I started to do them the moment I was up and about .
I knew the maid would be coming in later so I didn't bother to do much.
She came around the time Andrew and me went out for some breakfast.
I stopped over at mom's place to collect monies that Dad had asked me to bank in for him.
Not for him ...from him to be banked in for Dennis and Daisy (...who else?)
I still can't understand dad on this matter. I used to tell him not to 'bail' them each time 'something' came up but him being him and after all the 'grumbling and fuss', just never bother to listen.
I have long since given up on  interfering into his monies matters. It was afterall ..'his'.
Now, as much as I still don't like doing it,  I have agreed to do the banking for him. It's not the first time and I'm very sure won't be the last too.

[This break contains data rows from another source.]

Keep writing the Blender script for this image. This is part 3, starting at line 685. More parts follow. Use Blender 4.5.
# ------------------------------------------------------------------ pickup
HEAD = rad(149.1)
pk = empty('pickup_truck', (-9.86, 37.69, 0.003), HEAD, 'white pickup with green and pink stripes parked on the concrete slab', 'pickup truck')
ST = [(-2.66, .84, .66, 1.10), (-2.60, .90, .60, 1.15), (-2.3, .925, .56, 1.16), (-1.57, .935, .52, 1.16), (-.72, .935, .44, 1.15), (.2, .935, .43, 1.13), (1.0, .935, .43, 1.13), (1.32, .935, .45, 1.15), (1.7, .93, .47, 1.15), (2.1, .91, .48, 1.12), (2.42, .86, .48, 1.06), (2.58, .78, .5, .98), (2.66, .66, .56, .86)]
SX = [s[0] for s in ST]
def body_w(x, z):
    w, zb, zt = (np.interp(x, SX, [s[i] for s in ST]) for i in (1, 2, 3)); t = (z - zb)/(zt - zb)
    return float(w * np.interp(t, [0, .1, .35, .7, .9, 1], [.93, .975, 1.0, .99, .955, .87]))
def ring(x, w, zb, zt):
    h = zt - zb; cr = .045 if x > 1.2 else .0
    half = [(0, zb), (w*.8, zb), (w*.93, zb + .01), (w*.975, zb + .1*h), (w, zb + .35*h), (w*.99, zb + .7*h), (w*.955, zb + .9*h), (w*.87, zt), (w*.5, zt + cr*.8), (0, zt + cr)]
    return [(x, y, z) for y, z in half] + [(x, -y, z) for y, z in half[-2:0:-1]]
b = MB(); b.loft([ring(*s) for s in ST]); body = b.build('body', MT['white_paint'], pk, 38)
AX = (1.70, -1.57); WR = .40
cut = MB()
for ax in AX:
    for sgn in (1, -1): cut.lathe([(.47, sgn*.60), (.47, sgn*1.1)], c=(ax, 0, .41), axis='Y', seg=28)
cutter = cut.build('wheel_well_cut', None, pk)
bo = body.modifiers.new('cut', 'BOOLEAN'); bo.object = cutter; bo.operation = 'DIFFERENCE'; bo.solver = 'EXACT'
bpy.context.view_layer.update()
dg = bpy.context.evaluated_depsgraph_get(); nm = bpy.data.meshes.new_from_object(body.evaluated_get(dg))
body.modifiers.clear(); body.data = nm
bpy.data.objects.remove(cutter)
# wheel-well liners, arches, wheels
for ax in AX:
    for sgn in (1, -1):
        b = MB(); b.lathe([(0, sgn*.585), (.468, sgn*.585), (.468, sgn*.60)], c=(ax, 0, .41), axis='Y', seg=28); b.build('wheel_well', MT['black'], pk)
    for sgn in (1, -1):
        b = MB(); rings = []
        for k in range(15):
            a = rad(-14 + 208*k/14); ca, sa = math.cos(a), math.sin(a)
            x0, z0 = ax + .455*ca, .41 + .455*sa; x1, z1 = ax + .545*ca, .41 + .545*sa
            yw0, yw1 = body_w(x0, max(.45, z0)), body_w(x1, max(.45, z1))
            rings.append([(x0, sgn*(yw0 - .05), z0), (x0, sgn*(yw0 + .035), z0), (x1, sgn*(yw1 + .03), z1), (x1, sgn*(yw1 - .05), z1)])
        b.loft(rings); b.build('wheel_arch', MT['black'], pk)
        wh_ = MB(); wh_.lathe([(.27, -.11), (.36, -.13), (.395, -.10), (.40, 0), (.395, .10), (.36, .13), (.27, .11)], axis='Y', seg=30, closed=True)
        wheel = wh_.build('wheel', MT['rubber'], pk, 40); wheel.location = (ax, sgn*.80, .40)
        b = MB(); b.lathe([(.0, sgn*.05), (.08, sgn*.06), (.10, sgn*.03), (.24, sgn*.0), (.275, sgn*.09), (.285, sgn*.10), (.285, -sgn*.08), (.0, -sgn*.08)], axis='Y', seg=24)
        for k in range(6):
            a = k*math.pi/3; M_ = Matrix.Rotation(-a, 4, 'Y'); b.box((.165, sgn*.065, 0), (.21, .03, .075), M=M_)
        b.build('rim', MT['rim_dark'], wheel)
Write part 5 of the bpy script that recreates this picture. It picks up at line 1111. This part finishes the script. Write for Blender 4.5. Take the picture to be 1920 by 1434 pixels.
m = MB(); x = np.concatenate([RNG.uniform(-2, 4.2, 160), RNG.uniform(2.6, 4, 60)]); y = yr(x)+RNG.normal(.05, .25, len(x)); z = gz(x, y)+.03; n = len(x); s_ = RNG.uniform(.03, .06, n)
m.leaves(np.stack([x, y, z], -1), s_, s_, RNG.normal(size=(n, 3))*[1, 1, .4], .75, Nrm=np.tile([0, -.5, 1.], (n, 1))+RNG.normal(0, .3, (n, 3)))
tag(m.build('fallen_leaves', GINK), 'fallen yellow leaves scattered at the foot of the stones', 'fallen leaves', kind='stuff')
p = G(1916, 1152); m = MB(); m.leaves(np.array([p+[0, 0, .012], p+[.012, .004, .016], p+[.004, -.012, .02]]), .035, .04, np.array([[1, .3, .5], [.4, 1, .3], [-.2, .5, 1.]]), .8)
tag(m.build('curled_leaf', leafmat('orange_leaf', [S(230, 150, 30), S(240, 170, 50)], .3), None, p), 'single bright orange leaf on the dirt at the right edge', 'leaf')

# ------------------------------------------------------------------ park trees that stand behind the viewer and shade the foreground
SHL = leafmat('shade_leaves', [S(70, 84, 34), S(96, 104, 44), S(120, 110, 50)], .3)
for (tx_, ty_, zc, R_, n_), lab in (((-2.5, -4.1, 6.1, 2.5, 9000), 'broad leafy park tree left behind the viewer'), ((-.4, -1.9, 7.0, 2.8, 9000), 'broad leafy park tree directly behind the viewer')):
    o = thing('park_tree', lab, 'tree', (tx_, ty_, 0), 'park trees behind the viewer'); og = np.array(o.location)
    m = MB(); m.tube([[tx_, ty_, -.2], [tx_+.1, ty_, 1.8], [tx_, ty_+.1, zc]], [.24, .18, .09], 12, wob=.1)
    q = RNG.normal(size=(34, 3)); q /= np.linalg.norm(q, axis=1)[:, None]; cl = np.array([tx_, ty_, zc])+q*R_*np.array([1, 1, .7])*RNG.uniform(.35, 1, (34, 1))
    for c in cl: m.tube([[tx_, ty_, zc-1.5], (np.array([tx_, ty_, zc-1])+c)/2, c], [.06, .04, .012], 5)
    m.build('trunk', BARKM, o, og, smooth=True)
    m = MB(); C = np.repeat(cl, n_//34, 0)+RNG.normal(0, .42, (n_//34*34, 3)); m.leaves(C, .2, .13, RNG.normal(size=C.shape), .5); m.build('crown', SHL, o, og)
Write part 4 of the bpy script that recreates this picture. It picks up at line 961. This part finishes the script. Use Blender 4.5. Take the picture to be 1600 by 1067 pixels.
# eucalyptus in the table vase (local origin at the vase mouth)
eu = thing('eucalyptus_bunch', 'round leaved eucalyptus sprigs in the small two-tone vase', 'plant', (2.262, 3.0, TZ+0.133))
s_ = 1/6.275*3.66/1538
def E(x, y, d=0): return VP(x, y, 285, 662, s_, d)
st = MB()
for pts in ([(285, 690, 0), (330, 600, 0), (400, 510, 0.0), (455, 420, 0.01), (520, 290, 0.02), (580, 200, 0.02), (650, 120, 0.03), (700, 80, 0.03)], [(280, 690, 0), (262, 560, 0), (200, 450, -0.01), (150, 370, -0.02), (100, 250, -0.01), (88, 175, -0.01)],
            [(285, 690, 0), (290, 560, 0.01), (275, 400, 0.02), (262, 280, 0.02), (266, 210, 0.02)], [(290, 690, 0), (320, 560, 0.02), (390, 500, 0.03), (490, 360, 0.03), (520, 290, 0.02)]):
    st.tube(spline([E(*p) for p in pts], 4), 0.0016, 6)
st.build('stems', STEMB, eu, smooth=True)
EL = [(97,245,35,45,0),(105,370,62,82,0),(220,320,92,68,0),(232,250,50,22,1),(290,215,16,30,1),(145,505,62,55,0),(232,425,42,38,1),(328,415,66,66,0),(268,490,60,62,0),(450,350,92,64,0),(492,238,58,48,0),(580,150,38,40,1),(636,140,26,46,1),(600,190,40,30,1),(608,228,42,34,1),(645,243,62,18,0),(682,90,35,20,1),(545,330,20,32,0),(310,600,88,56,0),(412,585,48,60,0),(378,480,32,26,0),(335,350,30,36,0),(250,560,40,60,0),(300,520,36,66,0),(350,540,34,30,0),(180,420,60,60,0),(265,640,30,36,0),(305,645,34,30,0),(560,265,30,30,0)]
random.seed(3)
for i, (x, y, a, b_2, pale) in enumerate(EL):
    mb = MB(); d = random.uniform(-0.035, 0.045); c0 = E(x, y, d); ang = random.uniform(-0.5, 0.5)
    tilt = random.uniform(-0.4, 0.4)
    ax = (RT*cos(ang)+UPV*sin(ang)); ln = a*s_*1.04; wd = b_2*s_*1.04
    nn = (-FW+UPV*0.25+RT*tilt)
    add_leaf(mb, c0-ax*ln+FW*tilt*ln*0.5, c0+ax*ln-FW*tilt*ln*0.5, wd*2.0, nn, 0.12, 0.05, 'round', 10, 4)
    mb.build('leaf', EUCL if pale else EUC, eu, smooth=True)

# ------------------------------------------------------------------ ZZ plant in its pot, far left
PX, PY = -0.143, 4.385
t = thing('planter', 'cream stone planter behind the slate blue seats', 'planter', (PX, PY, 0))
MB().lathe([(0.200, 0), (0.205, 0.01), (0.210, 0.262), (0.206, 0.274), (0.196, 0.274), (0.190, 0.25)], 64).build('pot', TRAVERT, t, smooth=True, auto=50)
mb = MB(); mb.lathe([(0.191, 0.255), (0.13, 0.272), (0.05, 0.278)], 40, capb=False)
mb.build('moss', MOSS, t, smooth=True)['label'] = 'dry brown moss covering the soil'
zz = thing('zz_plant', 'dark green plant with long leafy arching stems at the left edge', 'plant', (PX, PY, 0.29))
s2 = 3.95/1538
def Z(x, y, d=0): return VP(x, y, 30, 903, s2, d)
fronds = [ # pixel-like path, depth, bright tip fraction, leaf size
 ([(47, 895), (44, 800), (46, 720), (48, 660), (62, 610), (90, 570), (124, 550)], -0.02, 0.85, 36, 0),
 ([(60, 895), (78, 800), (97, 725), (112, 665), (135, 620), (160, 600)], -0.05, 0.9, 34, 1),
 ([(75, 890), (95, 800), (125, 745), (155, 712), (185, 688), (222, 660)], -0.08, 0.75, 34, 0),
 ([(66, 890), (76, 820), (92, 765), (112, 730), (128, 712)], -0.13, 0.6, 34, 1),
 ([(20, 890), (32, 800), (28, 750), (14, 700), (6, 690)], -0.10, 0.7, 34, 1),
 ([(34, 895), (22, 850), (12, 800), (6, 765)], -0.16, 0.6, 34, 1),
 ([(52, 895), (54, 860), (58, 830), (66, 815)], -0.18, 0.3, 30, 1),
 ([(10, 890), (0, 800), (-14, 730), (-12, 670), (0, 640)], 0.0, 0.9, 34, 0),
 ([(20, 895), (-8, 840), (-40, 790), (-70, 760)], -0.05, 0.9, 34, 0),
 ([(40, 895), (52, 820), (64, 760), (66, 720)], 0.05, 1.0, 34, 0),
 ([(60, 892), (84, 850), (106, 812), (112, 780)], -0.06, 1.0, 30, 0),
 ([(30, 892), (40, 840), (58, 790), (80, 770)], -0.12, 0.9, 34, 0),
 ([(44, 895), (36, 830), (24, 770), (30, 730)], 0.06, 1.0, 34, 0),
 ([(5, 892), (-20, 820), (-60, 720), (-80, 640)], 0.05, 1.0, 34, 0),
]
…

I didn't managed to do it in the morning...not because I didn't want to but more because the ATM machine for deposits at the bank was not working....( having labour day off too).
I knew I would still need to bank in monies for my MBB account tomorrow so I did not bother to go for another machine (somewhere in town).
We stopped over at Tmn Mawar's market for some young coconuts and some other 'junk' food before returning home.
It rained heavily on and off  the whole afternoon . Multi tasking on the couch ..... online game, eating, watching tv  ( not in that particular order ) and napping.


Finally, I managed to creat a few sunflowers out of paperclay.
I had actually started with the leaves last night . They turned out very well indeed. 
I just hope Yona won't see them yet or else my stock of clay would be 'gone'.
I wanted to do some baking but refrain myself from doing so seeing the abundance food we had bought earlier on.  I went on to cook an early dinner thou.